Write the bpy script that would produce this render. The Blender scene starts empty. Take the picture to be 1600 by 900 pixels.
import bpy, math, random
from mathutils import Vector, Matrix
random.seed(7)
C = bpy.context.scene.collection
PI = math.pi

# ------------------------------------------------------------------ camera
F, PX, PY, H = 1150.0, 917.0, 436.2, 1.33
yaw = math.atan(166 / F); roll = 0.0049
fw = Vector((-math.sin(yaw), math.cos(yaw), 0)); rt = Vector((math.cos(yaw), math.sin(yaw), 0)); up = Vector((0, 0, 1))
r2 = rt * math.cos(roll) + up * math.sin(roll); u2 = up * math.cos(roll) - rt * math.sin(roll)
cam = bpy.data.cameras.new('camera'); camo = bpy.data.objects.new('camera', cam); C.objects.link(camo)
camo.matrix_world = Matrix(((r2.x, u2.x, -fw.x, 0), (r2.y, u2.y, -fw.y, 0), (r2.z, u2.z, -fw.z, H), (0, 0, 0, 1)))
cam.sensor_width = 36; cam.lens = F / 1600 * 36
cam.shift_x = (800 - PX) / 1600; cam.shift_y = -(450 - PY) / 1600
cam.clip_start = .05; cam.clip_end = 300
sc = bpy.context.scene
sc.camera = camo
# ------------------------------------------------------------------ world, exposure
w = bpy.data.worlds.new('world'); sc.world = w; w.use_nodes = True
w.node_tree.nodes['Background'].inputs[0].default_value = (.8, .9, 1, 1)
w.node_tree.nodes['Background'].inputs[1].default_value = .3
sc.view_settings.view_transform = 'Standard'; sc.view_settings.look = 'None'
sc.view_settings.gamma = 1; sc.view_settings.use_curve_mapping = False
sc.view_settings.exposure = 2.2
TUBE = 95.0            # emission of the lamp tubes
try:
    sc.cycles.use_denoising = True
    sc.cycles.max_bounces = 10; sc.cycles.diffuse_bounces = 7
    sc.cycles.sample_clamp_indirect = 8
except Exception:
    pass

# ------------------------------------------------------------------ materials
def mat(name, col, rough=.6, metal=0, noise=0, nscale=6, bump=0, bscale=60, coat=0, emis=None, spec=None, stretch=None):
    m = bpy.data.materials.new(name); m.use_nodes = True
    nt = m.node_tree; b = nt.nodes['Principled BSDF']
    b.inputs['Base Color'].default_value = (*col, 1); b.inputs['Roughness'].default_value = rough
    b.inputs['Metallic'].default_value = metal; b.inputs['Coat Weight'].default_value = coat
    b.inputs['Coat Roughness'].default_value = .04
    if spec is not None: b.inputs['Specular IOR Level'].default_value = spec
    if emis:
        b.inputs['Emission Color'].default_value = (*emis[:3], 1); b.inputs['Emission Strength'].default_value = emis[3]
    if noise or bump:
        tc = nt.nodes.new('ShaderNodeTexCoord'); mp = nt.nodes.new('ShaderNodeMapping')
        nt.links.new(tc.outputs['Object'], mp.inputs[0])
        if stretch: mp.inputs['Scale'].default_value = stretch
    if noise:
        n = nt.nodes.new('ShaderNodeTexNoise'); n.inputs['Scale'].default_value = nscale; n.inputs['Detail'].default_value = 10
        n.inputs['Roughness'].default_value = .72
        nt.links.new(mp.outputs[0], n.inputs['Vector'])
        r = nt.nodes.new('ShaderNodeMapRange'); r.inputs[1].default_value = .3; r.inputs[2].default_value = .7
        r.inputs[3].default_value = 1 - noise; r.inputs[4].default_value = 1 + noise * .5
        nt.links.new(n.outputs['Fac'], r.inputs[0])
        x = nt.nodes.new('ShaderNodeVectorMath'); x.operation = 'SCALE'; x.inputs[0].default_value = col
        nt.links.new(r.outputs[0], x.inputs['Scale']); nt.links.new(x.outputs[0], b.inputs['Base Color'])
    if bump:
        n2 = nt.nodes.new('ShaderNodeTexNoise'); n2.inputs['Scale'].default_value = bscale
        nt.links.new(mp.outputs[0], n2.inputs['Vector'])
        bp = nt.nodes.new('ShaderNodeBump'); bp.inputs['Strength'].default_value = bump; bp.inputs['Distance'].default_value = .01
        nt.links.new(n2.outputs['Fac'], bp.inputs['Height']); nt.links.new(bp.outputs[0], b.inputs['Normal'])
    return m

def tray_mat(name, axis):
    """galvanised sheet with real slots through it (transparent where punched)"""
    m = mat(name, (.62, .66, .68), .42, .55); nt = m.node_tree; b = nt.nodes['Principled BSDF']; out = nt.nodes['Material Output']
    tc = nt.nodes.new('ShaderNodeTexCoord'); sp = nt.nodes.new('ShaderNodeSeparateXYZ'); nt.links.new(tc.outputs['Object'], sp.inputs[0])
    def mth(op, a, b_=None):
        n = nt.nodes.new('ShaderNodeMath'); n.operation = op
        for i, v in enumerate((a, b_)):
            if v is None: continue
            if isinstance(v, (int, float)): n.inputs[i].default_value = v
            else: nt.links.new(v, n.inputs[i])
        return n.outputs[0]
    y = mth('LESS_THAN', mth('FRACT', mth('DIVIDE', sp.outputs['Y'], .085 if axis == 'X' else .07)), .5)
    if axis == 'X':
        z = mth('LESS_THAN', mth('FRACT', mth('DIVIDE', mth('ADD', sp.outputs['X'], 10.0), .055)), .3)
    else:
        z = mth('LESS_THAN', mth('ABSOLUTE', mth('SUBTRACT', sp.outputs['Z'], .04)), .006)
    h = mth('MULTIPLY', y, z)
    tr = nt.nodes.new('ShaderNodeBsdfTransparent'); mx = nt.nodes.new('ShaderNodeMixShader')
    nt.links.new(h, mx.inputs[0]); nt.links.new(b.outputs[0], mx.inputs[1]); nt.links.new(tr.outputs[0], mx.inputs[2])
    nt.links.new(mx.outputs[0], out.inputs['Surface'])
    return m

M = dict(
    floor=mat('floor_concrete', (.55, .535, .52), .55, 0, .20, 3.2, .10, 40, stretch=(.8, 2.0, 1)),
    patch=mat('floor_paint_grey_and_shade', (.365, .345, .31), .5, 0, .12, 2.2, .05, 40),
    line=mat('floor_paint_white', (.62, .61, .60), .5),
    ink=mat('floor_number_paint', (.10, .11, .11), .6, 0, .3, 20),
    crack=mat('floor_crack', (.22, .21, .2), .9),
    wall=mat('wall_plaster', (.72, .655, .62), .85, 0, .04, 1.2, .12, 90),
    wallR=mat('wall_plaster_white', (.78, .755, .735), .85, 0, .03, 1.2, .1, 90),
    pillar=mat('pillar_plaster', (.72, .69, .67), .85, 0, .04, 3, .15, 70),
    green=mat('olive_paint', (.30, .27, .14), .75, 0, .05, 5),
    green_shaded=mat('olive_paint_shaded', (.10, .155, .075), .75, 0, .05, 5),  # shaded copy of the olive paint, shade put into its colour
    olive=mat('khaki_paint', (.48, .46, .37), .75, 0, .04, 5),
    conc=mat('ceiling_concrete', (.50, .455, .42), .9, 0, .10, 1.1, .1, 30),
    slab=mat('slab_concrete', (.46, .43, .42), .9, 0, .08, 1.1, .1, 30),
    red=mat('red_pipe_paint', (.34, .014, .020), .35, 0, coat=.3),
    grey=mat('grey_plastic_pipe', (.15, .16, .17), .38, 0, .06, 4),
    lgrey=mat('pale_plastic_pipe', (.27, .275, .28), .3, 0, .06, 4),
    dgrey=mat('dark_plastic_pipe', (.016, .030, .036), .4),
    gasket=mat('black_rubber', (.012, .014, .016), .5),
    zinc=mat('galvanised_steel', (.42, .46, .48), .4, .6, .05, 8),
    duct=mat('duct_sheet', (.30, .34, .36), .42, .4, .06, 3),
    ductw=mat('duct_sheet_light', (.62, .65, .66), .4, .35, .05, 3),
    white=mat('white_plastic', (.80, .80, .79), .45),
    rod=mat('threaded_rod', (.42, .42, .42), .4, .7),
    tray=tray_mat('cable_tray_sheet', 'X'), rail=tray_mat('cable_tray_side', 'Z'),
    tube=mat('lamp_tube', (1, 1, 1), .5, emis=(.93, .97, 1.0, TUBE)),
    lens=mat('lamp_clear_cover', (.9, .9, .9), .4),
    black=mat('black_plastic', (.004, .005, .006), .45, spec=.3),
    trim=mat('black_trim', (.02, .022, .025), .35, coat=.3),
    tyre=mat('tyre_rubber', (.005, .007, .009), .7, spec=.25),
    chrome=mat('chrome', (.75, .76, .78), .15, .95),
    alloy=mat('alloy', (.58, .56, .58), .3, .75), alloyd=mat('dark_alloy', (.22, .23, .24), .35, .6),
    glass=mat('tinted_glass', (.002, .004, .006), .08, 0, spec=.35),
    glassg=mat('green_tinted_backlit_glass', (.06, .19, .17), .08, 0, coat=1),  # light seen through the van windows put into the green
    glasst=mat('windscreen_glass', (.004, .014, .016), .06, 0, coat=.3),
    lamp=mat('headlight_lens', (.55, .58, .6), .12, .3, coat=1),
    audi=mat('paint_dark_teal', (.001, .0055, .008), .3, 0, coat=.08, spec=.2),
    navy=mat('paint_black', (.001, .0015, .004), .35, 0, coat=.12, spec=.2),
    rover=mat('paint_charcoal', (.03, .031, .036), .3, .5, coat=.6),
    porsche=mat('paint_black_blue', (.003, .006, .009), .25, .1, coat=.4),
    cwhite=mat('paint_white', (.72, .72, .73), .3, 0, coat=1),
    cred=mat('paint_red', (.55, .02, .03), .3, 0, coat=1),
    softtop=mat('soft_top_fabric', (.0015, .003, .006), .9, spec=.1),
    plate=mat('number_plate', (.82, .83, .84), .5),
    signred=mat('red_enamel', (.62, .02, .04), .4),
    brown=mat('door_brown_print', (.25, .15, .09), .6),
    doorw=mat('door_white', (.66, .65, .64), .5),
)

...

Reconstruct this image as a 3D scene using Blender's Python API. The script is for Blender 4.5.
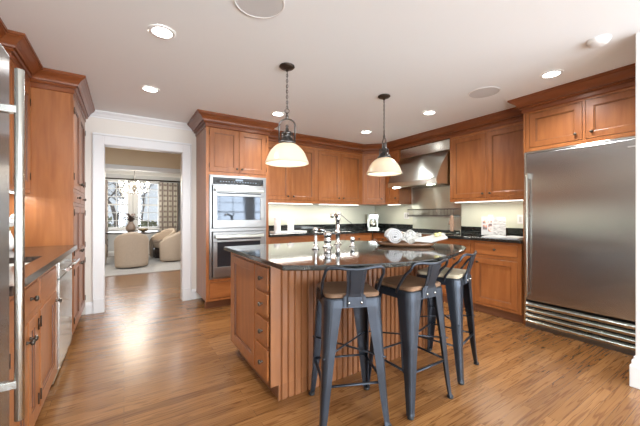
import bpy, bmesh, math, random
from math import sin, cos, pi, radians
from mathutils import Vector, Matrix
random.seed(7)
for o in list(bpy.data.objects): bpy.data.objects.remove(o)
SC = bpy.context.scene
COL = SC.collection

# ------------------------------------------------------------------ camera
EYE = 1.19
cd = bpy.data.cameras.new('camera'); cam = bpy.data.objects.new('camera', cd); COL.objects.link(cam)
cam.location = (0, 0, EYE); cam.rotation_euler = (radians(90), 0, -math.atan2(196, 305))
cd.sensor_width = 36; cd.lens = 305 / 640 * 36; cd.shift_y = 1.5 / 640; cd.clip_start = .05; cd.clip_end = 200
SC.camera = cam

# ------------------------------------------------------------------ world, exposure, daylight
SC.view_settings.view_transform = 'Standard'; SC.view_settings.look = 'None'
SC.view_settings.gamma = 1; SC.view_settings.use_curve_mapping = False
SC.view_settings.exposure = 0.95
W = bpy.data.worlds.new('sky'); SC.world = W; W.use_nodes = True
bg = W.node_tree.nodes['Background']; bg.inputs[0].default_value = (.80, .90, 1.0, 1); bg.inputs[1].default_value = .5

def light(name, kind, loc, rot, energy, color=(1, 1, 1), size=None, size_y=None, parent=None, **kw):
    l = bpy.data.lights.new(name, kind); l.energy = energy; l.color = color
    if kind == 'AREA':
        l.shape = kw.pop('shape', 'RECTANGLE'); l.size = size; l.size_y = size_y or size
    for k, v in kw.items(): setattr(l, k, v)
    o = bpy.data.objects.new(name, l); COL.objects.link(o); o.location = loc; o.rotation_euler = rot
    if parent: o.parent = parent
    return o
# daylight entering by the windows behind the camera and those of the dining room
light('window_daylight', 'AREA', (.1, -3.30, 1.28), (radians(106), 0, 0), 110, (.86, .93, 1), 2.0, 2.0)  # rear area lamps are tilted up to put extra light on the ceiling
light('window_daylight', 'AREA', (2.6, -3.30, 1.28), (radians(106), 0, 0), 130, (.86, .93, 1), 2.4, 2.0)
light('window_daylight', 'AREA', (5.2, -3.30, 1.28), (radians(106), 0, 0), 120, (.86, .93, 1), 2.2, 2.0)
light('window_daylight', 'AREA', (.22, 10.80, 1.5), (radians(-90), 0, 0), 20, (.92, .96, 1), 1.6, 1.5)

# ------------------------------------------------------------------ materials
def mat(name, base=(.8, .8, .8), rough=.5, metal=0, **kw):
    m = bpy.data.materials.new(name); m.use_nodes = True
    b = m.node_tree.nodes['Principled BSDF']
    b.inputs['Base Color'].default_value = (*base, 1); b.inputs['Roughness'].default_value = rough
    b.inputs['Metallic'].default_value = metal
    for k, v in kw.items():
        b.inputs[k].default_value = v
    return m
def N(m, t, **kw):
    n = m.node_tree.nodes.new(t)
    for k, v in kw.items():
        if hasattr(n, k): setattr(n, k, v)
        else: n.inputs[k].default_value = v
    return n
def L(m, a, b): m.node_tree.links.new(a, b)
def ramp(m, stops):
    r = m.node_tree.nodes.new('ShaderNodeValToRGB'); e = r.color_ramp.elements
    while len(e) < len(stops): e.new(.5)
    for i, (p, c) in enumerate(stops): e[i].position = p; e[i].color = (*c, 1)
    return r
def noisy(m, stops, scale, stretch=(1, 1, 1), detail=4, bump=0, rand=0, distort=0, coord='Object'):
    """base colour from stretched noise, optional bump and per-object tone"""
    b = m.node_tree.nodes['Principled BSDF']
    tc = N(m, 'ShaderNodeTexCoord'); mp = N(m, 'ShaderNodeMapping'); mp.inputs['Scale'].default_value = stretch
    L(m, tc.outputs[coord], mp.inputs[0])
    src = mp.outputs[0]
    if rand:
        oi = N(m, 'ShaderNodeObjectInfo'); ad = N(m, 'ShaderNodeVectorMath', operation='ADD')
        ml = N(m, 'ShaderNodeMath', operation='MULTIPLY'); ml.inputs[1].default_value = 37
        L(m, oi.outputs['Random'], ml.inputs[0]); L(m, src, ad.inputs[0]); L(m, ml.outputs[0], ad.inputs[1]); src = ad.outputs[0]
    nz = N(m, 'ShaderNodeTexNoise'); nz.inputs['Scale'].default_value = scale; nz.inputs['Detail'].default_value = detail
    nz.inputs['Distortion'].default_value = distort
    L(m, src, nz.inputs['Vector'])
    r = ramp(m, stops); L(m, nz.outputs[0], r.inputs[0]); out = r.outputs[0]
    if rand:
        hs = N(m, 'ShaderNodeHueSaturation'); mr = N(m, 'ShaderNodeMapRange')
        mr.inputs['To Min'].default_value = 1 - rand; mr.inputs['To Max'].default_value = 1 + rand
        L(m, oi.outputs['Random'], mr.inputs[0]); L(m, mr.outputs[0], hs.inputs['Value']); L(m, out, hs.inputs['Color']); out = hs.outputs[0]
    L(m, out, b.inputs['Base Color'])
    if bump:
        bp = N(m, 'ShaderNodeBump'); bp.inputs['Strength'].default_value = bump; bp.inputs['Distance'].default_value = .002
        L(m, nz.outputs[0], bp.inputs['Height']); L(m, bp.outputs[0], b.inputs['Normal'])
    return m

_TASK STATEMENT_
Using the data above, print only the lines starting at the one with "Reconstruct this image" and ending at the one with "COL = SC.collection", exactly as they stand, minus the pictures.

_RESPONSE TO THE EXERCISE_
Reconstruct this image as a 3D scene using Blender's Python API. The script is for Blender 4.5.
import bpy, bmesh, math, random
from math import sin, cos, pi, radians
from mathutils import Vector, Matrix
random.seed(7)
for o in list(bpy.data.objects): bpy.data.objects.remove(o)
SC = bpy.context.scene
COL = SC.collection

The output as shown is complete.